• Stated exercise:
What is to be transcribed is the run of lines opening with the one that has "were 1647x1109 pixels." and closing with the one that has "return M.done(col, M.add(0.42, M.mul(mid, 0.25)), nrm, spec=0.4)", and only that run, exactly.

• Supplied material:

* begin *

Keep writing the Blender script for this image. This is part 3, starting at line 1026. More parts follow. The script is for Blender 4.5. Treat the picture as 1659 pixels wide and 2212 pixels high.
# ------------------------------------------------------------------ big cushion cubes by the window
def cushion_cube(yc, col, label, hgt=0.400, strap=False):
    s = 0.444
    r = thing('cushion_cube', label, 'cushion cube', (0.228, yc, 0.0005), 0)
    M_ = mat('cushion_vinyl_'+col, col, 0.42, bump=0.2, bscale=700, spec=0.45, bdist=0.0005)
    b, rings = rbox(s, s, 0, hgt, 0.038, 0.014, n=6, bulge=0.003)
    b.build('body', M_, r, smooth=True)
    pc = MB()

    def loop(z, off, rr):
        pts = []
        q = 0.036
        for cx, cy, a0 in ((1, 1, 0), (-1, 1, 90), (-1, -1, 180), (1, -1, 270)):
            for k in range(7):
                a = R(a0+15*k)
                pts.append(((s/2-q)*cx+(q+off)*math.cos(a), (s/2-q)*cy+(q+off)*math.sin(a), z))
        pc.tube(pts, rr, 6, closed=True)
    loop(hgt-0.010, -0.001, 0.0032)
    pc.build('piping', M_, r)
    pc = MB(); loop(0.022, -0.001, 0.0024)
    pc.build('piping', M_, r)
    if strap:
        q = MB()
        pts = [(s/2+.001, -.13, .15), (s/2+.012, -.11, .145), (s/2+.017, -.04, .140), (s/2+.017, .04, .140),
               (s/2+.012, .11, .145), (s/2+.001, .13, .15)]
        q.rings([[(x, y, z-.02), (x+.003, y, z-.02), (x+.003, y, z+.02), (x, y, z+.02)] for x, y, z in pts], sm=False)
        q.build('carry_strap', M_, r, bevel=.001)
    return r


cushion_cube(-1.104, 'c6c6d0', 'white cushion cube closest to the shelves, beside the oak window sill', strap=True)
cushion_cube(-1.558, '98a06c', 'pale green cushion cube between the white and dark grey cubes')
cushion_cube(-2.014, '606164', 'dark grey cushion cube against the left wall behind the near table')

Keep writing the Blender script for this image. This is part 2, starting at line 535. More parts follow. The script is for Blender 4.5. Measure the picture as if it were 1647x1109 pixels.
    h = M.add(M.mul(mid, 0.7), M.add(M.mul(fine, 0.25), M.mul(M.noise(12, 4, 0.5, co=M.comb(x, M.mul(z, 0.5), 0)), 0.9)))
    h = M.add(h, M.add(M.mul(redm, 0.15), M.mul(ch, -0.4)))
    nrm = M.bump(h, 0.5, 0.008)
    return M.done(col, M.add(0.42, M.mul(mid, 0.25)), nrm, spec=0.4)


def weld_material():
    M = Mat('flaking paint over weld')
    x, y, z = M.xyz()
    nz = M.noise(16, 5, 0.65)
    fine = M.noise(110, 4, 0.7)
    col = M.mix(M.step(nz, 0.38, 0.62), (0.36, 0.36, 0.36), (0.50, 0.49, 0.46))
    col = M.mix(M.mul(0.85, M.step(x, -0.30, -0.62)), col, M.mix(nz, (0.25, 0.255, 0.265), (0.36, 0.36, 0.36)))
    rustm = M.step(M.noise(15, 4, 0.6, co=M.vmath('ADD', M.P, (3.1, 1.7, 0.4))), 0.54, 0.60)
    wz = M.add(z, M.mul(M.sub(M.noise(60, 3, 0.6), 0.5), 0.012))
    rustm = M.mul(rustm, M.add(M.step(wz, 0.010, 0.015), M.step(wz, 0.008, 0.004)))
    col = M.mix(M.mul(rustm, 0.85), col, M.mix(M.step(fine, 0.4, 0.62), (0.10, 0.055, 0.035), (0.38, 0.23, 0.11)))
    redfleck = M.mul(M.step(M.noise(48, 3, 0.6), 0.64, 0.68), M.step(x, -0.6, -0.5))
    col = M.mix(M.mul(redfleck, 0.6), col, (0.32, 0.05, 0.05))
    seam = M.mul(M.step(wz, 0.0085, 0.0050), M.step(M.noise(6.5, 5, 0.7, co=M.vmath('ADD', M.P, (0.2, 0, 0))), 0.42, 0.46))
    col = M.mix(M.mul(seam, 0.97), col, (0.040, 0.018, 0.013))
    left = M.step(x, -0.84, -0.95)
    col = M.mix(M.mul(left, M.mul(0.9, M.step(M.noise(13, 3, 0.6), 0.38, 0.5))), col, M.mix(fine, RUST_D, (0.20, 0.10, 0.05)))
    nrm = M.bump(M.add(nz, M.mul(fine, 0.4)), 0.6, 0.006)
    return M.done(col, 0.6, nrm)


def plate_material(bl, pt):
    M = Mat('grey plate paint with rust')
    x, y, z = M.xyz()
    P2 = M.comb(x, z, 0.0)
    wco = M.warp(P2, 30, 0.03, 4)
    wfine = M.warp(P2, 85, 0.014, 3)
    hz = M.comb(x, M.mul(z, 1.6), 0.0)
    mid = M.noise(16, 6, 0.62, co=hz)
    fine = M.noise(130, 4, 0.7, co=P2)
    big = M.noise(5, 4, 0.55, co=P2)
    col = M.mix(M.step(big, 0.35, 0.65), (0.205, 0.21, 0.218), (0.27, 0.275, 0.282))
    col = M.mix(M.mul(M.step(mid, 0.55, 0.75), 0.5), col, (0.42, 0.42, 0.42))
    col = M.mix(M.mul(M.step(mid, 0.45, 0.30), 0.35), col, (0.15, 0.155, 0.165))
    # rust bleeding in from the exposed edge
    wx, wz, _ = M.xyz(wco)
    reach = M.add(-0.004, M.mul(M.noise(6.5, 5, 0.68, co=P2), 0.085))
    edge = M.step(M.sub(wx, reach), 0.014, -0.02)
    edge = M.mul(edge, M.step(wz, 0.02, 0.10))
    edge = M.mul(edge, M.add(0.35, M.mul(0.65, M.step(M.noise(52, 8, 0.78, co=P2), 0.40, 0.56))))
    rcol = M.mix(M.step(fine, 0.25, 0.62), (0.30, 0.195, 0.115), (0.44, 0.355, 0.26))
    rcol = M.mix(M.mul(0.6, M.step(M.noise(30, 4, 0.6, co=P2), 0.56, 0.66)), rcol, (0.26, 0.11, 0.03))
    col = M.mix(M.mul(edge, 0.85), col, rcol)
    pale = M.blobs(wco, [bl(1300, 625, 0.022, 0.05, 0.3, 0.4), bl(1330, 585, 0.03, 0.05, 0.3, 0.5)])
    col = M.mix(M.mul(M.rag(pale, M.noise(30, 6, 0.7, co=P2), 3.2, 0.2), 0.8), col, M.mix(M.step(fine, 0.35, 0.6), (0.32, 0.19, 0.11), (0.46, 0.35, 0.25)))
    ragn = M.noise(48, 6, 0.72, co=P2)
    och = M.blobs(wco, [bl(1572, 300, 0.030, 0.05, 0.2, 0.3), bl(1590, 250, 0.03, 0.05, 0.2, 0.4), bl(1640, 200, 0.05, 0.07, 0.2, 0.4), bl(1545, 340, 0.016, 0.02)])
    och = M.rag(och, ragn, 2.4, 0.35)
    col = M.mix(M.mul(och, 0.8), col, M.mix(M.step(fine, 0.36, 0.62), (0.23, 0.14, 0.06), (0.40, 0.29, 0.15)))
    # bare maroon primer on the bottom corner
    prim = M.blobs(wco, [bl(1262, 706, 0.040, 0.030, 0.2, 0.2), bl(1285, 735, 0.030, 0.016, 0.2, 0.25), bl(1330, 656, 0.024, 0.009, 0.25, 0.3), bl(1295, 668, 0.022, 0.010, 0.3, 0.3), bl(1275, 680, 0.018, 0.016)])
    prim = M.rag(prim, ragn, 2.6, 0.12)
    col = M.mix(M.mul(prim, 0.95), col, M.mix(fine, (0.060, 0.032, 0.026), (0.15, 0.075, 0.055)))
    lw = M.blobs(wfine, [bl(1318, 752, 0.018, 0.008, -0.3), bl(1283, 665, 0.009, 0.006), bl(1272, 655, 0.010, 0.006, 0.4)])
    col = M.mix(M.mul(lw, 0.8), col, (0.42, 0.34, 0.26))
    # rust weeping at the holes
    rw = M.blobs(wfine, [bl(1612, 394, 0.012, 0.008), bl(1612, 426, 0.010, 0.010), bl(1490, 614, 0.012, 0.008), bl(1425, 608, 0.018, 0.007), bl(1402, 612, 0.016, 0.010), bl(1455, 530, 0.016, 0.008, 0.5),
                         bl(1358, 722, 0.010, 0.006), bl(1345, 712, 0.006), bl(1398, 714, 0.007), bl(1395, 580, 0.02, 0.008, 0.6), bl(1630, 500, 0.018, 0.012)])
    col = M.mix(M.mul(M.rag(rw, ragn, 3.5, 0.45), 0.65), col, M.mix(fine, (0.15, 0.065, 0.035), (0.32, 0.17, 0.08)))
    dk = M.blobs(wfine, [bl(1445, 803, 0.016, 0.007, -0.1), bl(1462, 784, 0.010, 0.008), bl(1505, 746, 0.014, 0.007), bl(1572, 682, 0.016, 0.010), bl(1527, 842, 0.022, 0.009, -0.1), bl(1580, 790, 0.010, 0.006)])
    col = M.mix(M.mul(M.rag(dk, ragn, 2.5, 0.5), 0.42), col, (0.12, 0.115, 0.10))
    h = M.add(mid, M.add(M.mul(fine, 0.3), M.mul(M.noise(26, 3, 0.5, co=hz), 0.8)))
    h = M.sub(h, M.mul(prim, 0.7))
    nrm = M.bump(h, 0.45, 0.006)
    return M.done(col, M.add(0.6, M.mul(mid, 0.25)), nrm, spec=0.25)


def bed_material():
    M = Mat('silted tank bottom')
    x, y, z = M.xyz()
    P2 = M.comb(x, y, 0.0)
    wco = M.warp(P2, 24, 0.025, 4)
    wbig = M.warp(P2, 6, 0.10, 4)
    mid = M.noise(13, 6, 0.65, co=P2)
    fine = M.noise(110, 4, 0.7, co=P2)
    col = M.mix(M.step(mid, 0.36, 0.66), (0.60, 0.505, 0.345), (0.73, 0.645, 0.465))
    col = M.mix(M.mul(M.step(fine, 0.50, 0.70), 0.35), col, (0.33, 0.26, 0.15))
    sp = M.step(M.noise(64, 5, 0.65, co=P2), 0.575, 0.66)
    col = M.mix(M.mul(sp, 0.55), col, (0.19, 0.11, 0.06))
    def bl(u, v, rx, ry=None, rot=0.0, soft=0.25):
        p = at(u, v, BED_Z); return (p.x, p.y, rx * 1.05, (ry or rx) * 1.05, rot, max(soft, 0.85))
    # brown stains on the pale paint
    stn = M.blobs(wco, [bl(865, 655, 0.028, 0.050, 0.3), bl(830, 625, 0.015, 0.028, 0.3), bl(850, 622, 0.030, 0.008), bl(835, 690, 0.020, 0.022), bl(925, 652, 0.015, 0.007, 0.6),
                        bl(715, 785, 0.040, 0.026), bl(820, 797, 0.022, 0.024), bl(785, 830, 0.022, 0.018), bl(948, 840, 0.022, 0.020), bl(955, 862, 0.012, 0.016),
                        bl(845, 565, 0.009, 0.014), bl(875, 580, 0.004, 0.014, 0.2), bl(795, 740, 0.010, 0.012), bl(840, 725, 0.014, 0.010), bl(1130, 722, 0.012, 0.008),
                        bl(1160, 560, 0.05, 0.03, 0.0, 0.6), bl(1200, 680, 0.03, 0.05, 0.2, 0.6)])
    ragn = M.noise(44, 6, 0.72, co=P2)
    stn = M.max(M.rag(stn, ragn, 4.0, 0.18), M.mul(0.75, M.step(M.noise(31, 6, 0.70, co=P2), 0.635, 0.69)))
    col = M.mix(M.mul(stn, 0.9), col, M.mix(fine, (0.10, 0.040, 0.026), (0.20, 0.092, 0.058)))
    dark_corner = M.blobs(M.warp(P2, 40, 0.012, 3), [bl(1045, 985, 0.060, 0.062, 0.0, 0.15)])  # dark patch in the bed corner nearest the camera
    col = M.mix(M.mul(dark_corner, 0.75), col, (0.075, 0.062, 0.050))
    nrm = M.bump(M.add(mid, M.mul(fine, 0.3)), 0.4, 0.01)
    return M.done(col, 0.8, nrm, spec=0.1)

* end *

• Reply to the exercise:
Keep writing the Blender script for this image. This is part 2, starting at line 535. More parts follow. The script is for Blender 4.5. Measure the picture as if it were 1647x1109 pixels.
    h = M.add(M.mul(mid, 0.7), M.add(M.mul(fine, 0.25), M.mul(M.noise(12, 4, 0.5, co=M.comb(x, M.mul(z, 0.5), 0)), 0.9)))
    h = M.add(h, M.add(M.mul(redm, 0.15), M.mul(ch, -0.4)))
    nrm = M.bump(h, 0.5, 0.008)
    return M.done(col, M.add(0.42, M.mul(mid, 0.25)), nrm, spec=0.4)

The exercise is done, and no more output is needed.